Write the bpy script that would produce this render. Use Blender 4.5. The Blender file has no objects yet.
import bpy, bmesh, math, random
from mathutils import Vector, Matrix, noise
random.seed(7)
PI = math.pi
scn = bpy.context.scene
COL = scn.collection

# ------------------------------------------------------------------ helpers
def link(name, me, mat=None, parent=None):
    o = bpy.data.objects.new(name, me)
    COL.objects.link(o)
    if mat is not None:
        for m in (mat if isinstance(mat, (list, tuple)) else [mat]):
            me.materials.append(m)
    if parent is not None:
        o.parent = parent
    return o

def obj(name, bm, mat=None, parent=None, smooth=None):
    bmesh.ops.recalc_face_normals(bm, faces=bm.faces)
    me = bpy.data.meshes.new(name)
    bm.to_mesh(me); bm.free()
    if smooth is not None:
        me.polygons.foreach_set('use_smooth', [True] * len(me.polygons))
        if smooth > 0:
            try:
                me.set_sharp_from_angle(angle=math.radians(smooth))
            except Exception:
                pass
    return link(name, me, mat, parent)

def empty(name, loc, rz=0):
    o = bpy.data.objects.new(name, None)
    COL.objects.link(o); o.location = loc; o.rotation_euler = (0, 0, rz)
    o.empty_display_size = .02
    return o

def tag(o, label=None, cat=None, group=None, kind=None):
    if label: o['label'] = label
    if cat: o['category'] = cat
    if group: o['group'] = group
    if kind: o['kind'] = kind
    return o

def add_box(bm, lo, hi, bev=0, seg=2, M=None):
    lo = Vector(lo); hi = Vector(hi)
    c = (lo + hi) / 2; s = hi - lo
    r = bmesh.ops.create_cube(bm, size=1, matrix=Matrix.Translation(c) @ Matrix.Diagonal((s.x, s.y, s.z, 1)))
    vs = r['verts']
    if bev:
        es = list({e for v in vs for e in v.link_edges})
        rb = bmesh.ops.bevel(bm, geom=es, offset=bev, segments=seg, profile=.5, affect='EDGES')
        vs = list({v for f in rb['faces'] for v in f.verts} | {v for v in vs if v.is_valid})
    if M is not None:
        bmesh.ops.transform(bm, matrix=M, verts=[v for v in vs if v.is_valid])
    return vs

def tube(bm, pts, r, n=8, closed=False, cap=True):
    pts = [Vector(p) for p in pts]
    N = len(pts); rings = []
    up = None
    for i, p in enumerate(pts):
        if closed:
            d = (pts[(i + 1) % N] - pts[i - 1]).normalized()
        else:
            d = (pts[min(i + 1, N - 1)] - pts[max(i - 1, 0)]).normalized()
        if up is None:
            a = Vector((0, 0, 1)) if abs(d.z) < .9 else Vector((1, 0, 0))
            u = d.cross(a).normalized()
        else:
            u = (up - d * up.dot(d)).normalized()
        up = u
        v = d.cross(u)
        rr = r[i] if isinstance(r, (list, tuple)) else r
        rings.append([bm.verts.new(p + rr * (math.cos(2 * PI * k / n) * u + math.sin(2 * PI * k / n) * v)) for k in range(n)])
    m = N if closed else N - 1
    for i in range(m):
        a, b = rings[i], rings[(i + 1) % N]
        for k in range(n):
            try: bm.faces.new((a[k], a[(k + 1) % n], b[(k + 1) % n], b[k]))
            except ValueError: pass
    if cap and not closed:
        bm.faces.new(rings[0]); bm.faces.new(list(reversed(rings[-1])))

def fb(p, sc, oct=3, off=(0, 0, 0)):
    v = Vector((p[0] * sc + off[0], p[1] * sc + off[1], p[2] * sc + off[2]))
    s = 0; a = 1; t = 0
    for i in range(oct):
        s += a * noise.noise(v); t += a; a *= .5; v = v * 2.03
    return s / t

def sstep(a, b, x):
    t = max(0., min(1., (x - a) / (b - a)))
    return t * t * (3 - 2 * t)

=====

Objective:
From the opening line of the data above, please print each line as written up to and including the line that contains "COL = scn.collection", and nothing more.

Written answer:
Write the bpy script that would produce this render. Use Blender 4.5. The Blender file has no objects yet.
import bpy, bmesh, math, random
from mathutils import Vector, Matrix, noise
random.seed(7)
PI = math.pi
scn = bpy.context.scene
COL = scn.collection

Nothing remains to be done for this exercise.